Of course electric vehicles are being subsidised- that's the point. Drive market share at a time when market forces alone wouldn't be enough to encourage adoption. Once the user base grows and economies of scale kick in, the cars and batteries will be cheaper, and the subsidies will be removed- they won't be needed any more.
Perfectly reasonable and sensible strategy. In the end, everyone wins- the consumer gets a better, cheaper product, governments don't have to fund emerging technology any more, and car companies keep their margins. Always surprises me that this has to be explained to people on a technology forum, that often has (or used to have) a high proportion of early adopters and a forward-looking mindset.
Thing is, your average PC user doesn't face punitive taxation and road charging for having a previous generation GPU. The government doesn't tax the poor to give tax breaks to the wealthy to buy a new GPU.
The current system reminds me of the solar panel craze a few years ago. The cash rich home owners were given a subsidy to fit solar panels on the promise they would massively reduce the cost for others to get solar. Instead, the cost of fitting solar is still unaffordable for most, the subsidies have stopped even you could afford them, and now we a have situation where the already wealthy are still benefitting from cheap energy while the masses face crippling energy cost rises.
Same with EV's, most parked outside a house with solar panels on the roof, while the owner will smugly tell everyone how cheap it is to run, and how many £££'s of taxpayers money were spunked to help them get it a discount.
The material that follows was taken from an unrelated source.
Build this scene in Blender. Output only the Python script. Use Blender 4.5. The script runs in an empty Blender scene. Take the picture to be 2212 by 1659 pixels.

How many of your average Amazon warehouse workers, or a carer, or a supermarket shelf stacker get access to the kind salary sacrifice schemes, or company car schemes some on here benefit from? Not many I bet.
Most leases deals I look at become very uncompetitive if you want to drive over 15,000 miles a year. I would come close to doubling my monthly motoring costs to lease an EV, and when my car is paid for next year then the monthly running costs of a EV will be 3 or 4 times higher.